Thursday, January 22, 2009

listening to bob dylan right now

long time, no blog. that's okay. not much to say. tonight i struck up a conversation with a guy named juan who works as a busboy at a middle eastern joint near my house that i favor. i don't go very frequently because i am trying not to eat out but i got home late, i was hungry, and there is no food in my house. so i got a sandwich to go. i used to go to this joint quite a lot. then i fairly o-d'ed on lamb sandwiches with lots of pickles. and everything in proximity to that possibility also repelled me. but tonight the mood struck.

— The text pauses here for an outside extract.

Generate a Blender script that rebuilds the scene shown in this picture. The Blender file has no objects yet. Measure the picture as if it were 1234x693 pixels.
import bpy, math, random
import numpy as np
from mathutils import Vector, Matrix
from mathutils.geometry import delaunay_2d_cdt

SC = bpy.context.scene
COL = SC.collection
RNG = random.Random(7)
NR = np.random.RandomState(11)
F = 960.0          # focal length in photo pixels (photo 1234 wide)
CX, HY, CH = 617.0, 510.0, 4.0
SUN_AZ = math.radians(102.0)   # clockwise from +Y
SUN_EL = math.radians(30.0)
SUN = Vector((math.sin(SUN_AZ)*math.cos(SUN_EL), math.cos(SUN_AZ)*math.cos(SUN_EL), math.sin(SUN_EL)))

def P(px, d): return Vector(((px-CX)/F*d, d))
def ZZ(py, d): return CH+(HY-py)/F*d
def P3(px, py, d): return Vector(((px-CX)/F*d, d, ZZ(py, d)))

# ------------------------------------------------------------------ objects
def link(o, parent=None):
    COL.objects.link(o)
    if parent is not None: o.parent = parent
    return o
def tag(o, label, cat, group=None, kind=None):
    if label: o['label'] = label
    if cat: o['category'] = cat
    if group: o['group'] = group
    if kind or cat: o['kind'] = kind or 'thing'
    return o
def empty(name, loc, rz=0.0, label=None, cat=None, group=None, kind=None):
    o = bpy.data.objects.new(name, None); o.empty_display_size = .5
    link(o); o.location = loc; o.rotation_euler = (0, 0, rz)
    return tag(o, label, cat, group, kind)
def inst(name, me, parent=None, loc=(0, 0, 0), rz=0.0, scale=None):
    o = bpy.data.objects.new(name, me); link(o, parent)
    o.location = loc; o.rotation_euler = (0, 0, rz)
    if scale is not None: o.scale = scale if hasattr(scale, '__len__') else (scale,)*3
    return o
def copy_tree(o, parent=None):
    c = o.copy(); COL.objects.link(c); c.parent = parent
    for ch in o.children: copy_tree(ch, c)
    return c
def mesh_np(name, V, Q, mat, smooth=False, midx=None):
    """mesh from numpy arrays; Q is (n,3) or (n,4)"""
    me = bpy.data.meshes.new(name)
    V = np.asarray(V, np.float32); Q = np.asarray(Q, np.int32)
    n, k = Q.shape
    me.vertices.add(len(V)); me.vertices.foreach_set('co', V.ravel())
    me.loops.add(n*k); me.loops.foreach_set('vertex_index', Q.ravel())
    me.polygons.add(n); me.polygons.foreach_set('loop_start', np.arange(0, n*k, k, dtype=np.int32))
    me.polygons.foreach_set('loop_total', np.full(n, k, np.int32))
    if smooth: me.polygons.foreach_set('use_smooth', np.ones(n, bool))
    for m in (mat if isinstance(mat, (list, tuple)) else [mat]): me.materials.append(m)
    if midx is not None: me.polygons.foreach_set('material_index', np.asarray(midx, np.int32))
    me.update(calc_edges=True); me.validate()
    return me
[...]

in the past, that busboy and i would greet each other. nod. say hello. this, tonight, was the first real conversation. he asked if i work in the neighborhood. i said i work in manhattan. he said he had been there three times in the past year. there is nothing to this story. it only struck me that it often seems like men in the service industry like to talk to me, or flirt with me, and men who are my professional peers like me well enough but not in a flirty way. or maybe it's just that i am the type of person who makes eye contact all around. and most other people don't and so most other people don't wind up in conversations with busboys or owners of falafel joints or cabbies or building superintendents or federal marshalls.

ach. what's it amount to?

i went to the inauguration and it was invigorating. and it was nice, very nice, to get out of new york. good night.